* _PROBLEM TO WORK ON_: Everything in the listing except the pictures should be written out exactly.

---------------

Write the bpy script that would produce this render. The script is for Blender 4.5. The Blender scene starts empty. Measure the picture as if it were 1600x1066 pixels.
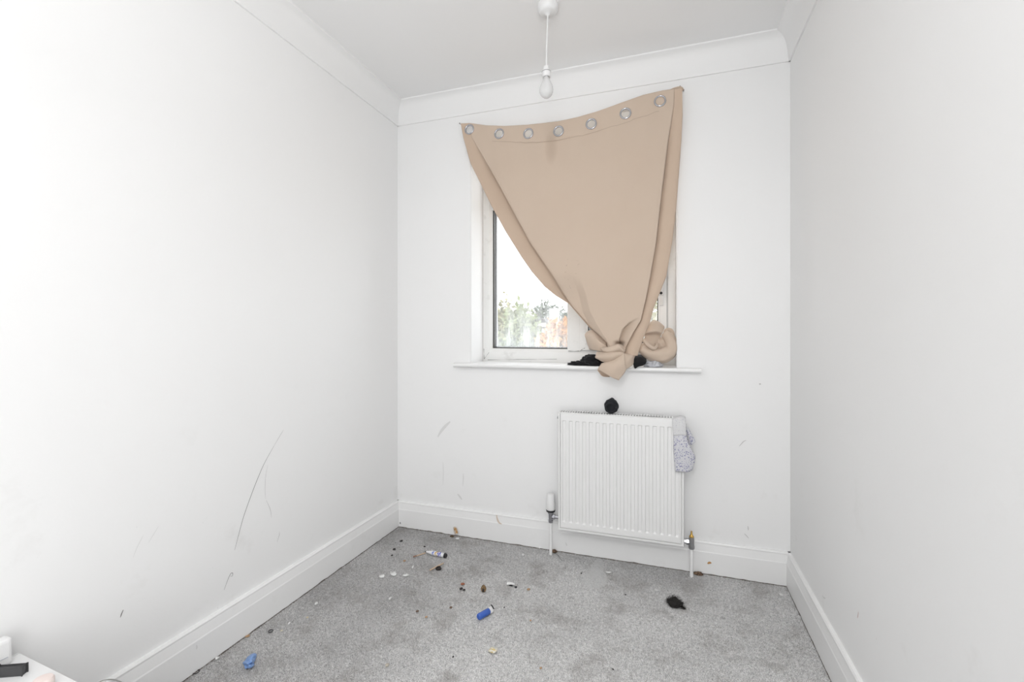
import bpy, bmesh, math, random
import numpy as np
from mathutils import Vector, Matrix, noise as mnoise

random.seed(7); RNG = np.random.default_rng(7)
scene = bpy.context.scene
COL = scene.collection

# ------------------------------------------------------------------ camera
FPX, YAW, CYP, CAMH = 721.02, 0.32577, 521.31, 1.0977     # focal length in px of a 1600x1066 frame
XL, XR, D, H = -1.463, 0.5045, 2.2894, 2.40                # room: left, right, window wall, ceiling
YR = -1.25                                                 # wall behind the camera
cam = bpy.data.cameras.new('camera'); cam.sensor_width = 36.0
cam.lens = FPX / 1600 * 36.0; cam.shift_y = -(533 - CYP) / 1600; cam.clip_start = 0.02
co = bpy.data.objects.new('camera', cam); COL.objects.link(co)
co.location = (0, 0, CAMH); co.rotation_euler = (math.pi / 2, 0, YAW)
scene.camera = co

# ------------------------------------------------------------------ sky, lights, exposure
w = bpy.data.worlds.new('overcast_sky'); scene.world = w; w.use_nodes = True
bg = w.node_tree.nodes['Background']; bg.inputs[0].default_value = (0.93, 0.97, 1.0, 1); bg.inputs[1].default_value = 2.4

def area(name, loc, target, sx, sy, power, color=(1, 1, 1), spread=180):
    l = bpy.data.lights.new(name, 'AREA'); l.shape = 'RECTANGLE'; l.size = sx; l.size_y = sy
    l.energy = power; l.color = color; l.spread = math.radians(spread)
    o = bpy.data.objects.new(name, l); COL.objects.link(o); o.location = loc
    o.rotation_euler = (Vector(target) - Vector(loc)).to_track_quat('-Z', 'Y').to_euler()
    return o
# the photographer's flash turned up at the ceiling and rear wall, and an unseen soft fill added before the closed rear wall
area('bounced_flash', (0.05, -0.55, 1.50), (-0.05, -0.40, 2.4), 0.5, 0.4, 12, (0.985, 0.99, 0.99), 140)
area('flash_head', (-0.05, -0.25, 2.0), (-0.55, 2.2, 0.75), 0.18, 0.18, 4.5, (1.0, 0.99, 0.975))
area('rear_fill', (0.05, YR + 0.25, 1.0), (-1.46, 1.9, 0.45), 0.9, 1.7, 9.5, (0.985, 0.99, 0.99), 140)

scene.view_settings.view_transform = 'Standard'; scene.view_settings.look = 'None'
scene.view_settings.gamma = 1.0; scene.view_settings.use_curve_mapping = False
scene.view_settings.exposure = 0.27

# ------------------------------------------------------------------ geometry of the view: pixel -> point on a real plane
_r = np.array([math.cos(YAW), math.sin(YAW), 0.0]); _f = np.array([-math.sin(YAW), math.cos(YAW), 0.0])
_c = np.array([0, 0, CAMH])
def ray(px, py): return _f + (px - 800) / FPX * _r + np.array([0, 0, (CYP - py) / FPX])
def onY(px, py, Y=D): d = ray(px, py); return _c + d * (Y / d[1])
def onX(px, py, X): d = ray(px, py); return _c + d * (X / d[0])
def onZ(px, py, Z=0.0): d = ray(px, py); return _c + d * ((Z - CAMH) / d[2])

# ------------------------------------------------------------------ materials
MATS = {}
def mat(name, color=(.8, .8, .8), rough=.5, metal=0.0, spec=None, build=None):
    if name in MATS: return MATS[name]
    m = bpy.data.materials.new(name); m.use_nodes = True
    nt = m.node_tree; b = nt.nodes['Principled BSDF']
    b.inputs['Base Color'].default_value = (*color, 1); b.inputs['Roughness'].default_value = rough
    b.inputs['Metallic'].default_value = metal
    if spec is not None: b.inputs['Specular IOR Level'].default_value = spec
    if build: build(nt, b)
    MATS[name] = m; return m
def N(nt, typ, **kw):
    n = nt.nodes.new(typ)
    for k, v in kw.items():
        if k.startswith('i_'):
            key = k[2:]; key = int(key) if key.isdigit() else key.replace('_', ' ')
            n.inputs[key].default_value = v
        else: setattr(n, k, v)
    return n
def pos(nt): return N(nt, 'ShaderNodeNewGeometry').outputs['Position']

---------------

* _CORRECT RESULT_:
Write the bpy script that would produce this render. The script is for Blender 4.5. The Blender scene starts empty. Measure the picture as if it were 1600x1066 pixels.
import bpy, bmesh, math, random
import numpy as np
from mathutils import Vector, Matrix, noise as mnoise

random.seed(7); RNG = np.random.default_rng(7)
scene = bpy.context.scene
COL = scene.collection

# ------------------------------------------------------------------ camera
FPX, YAW, CYP, CAMH = 721.02, 0.32577, 521.31, 1.0977     # focal length in px of a 1600x1066 frame
XL, XR, D, H = -1.463, 0.5045, 2.2894, 2.40                # room: left, right, window wall, ceiling
YR = -1.25                                                 # wall behind the camera
cam = bpy.data.cameras.new('camera'); cam.sensor_width = 36.0
cam.lens = FPX / 1600 * 36.0; cam.shift_y = -(533 - CYP) / 1600; cam.clip_start = 0.02
co = bpy.data.objects.new('camera', cam); COL.objects.link(co)
co.location = (0, 0, CAMH); co.rotation_euler = (math.pi / 2, 0, YAW)
scene.camera = co

# ------------------------------------------------------------------ sky, lights, exposure
w = bpy.data.worlds.new('overcast_sky'); scene.world = w; w.use_nodes = True
bg = w.node_tree.nodes['Background']; bg.inputs[0].default_value = (0.93, 0.97, 1.0, 1); bg.inputs[1].default_value = 2.4

def area(name, loc, target, sx, sy, power, color=(1, 1, 1), spread=180):
    l = bpy.data.lights.new(name, 'AREA'); l.shape = 'RECTANGLE'; l.size = sx; l.size_y = sy
    l.energy = power; l.color = color; l.spread = math.radians(spread)
    o = bpy.data.objects.new(name, l); COL.objects.link(o); o.location = loc
    o.rotation_euler = (Vector(target) - Vector(loc)).to_track_quat('-Z', 'Y').to_euler()
    return o
# the photographer's flash turned up at the ceiling and rear wall, and an unseen soft fill added before the closed rear wall
area('bounced_flash', (0.05, -0.55, 1.50), (-0.05, -0.40, 2.4), 0.5, 0.4, 12, (0.985, 0.99, 0.99), 140)
area('flash_head', (-0.05, -0.25, 2.0), (-0.55, 2.2, 0.75), 0.18, 0.18, 4.5, (1.0, 0.99, 0.975))
area('rear_fill', (0.05, YR + 0.25, 1.0), (-1.46, 1.9, 0.45), 0.9, 1.7, 9.5, (0.985, 0.99, 0.99), 140)

scene.view_settings.view_transform = 'Standard'; scene.view_settings.look = 'None'
scene.view_settings.gamma = 1.0; scene.view_settings.use_curve_mapping = False
scene.view_settings.exposure = 0.27

# ------------------------------------------------------------------ geometry of the view: pixel -> point on a real plane
_r = np.array([math.cos(YAW), math.sin(YAW), 0.0]); _f = np.array([-math.sin(YAW), math.cos(YAW), 0.0])
_c = np.array([0, 0, CAMH])
def ray(px, py): return _f + (px - 800) / FPX * _r + np.array([0, 0, (CYP - py) / FPX])
def onY(px, py, Y=D): d = ray(px, py); return _c + d * (Y / d[1])
def onX(px, py, X): d = ray(px, py); return _c + d * (X / d[0])
def onZ(px, py, Z=0.0): d = ray(px, py); return _c + d * ((Z - CAMH) / d[2])

# ------------------------------------------------------------------ materials
MATS = {}
def mat(name, color=(.8, .8, .8), rough=.5, metal=0.0, spec=None, build=None):
    if name in MATS: return MATS[name]
    m = bpy.data.materials.new(name); m.use_nodes = True
    nt = m.node_tree; b = nt.nodes['Principled BSDF']
    b.inputs['Base Color'].default_value = (*color, 1); b.inputs['Roughness'].default_value = rough
    b.inputs['Metallic'].default_value = metal
    if spec is not None: b.inputs['Specular IOR Level'].default_value = spec
    if build: build(nt, b)
    MATS[name] = m; return m
def N(nt, typ, **kw):
    n = nt.nodes.new(typ)
    for k, v in kw.items():
        if k.startswith('i_'):
            key = k[2:]; key = int(key) if key.isdigit() else key.replace('_', ' ')
            n.inputs[key].default_value = v
        else: setattr(n, k, v)
    return n
def pos(nt): return N(nt, 'ShaderNodeNewGeometry').outputs['Position']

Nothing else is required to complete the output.